What the fudge was so funny?

Celebrate your heads off when you homer. Foxtrot on air to commemorate a W. Do your space age handshakes after sacrifice flies if you promise not to hurt yourselves in the process. But when one of you makes the first out of the second inning, a consolatory slap on the ass is the most we need to see.

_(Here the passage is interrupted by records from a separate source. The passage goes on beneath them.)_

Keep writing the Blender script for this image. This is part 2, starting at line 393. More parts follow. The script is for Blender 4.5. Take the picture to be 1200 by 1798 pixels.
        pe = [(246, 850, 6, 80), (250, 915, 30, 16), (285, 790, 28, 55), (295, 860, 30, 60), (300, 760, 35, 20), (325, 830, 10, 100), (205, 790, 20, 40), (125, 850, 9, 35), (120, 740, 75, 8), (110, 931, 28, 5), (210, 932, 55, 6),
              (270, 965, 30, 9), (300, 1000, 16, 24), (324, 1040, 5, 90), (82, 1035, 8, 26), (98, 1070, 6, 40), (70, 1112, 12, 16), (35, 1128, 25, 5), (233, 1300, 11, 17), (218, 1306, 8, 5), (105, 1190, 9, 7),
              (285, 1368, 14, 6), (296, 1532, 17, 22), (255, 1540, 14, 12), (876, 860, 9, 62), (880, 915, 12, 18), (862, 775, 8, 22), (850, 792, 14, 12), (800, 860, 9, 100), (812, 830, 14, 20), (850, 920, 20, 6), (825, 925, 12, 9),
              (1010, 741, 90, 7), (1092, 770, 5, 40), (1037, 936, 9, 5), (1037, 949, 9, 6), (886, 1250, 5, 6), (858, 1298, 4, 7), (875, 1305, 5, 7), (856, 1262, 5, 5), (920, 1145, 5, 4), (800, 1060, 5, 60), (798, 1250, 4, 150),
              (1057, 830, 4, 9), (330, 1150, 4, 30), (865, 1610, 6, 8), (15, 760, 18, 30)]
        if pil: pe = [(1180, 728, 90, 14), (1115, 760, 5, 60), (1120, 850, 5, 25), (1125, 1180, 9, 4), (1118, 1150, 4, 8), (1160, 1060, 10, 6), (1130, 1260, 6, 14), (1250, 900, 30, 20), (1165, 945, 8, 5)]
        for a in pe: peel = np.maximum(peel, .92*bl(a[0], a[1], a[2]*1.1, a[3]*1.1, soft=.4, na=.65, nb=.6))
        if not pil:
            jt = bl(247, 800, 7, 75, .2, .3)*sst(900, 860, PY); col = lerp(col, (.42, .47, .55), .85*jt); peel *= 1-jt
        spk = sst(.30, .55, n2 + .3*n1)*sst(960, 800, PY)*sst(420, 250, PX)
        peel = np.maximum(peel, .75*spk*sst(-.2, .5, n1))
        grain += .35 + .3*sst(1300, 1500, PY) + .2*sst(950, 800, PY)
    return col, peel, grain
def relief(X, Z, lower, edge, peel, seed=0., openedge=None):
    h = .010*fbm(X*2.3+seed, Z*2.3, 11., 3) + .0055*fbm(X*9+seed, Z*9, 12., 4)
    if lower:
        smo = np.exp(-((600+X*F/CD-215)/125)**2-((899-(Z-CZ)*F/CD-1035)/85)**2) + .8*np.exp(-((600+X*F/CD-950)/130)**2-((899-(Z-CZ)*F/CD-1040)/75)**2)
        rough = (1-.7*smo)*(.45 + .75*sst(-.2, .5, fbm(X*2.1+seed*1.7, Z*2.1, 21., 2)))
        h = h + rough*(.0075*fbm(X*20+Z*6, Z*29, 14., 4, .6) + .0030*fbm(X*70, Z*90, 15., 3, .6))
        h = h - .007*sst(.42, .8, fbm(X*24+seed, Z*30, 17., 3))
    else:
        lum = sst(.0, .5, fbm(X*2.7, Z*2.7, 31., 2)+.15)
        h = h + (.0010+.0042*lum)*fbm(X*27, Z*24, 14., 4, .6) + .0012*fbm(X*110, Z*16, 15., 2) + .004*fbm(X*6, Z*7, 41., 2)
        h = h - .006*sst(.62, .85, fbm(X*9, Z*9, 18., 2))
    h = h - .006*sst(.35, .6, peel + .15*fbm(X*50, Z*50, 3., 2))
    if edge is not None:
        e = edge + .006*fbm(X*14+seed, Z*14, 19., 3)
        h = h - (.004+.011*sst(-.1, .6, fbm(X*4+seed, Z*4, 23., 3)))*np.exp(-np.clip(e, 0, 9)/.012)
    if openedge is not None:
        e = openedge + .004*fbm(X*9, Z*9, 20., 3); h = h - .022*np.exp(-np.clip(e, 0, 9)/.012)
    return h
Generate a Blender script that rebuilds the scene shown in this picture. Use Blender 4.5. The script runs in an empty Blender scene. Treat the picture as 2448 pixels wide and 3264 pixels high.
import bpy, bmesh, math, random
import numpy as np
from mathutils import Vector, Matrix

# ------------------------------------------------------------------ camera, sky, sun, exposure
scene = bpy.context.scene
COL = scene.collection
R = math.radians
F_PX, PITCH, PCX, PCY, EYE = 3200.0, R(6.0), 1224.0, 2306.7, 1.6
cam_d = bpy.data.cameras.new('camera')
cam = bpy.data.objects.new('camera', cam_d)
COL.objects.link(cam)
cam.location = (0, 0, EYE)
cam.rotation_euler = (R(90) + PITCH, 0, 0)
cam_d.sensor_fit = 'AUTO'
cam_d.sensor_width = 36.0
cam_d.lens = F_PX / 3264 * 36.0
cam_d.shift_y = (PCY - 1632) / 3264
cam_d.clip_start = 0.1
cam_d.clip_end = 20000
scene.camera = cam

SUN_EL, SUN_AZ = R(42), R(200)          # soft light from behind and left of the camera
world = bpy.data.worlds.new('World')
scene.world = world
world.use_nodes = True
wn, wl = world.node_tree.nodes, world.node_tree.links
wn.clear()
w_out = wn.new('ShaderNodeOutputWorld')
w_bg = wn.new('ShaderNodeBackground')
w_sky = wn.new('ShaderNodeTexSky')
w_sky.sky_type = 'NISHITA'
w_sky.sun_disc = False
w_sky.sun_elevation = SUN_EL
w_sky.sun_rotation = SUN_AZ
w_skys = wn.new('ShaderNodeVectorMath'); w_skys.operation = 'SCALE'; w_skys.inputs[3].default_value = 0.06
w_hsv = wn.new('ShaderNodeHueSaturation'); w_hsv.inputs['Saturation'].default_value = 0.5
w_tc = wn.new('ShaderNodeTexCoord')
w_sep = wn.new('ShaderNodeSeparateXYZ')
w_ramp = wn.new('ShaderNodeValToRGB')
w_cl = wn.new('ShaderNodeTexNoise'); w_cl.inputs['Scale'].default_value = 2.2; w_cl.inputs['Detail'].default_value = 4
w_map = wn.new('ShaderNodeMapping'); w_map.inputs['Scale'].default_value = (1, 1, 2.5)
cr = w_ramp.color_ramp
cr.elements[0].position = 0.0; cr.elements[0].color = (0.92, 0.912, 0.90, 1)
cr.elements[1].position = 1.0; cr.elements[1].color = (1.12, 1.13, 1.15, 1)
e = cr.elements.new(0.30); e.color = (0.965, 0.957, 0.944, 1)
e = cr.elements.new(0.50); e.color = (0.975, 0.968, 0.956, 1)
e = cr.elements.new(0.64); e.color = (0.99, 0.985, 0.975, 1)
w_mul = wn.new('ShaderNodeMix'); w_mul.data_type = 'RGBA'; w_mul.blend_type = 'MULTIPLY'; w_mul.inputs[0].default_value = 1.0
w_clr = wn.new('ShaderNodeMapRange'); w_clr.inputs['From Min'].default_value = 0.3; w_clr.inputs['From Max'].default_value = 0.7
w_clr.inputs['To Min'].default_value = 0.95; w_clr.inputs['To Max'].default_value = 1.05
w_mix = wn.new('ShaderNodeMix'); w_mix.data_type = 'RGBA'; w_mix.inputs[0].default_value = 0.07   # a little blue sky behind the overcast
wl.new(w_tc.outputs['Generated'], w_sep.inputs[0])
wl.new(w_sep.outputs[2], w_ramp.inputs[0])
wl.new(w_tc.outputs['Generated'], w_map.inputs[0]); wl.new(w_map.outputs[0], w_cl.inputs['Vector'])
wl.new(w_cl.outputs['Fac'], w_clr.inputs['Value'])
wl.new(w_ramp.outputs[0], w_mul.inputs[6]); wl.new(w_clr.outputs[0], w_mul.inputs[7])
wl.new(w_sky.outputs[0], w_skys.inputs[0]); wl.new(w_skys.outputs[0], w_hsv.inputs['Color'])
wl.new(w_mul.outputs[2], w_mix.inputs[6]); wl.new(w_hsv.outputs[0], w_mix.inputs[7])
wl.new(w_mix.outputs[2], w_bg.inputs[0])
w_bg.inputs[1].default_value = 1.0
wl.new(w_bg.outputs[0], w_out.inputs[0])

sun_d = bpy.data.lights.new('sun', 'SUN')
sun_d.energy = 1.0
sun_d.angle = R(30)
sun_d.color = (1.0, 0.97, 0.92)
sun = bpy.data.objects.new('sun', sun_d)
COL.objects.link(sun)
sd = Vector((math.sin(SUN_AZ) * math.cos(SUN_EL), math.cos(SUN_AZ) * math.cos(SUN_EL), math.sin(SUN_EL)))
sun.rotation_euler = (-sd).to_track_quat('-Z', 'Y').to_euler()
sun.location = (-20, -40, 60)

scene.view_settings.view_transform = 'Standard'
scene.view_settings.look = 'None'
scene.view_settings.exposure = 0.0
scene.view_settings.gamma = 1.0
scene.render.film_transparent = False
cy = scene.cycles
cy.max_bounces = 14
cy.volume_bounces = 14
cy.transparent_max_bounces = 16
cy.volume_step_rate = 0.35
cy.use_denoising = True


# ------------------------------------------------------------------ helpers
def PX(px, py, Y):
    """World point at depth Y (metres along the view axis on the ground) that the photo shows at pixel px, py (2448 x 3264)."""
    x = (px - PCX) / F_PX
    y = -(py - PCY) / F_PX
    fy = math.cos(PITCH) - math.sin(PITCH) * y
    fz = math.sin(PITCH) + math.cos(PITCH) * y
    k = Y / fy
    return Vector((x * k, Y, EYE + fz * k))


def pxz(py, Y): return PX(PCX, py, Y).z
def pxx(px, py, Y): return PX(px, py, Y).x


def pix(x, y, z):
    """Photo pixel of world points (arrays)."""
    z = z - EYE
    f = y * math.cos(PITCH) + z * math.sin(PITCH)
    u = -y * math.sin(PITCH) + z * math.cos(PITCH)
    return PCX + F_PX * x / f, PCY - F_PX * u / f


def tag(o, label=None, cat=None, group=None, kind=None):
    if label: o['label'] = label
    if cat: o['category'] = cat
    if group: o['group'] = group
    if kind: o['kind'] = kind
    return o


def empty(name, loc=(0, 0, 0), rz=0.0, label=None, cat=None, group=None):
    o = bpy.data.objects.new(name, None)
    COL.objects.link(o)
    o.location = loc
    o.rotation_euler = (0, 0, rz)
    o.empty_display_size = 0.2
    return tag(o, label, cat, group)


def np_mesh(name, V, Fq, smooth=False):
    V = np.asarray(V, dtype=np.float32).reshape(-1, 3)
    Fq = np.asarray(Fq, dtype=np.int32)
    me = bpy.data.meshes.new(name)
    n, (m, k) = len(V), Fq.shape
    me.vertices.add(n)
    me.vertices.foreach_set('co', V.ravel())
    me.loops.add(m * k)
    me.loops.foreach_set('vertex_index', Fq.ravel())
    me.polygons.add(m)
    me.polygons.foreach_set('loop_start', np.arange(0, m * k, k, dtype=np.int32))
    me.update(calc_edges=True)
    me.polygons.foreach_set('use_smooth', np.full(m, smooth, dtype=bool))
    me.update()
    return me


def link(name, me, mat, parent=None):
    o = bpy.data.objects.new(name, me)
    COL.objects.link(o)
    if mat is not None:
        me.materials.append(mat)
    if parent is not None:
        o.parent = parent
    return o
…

3 comments to A Dumb Game After A Night Game

  • Anonymous

    Reyes' first-inning at-bat was absolute perfection. Oliver was ungodly for five innings.
    I don't want to blog, discuss or even think about the rest of this game ever again.

  • Anonymous

    Hi Greg,
    I take full responsibility for Castro thrown out at second, Perez throwing away a bunt and then exploding, a hot grounder off the leg of Wright and Joe Smith eventually being sent down.
    ……after all, it was an afternoon game televised on SNY which meant my 85 year old mother, who doesn't have cable, came over to see the game in HD with my better half.
    Except for the home opener and comeback against the Cubs, we all know what her track record has been watching weekday afternoon games at our place. And since both those wins required last inning come from behind miracles I suspect the players thought my mom had left the house early!

  • Anonymous

    Might be best for Joe Smith to get a breather and his bearings in the minors for a bit. Plus, he's never seen Triple-A.
    The ump may also have been to blame… karmically, I mean. He gave Perez some strikes that were way off the plate earlier in the game. The baseball gods may have wrongfully penalized the Mets.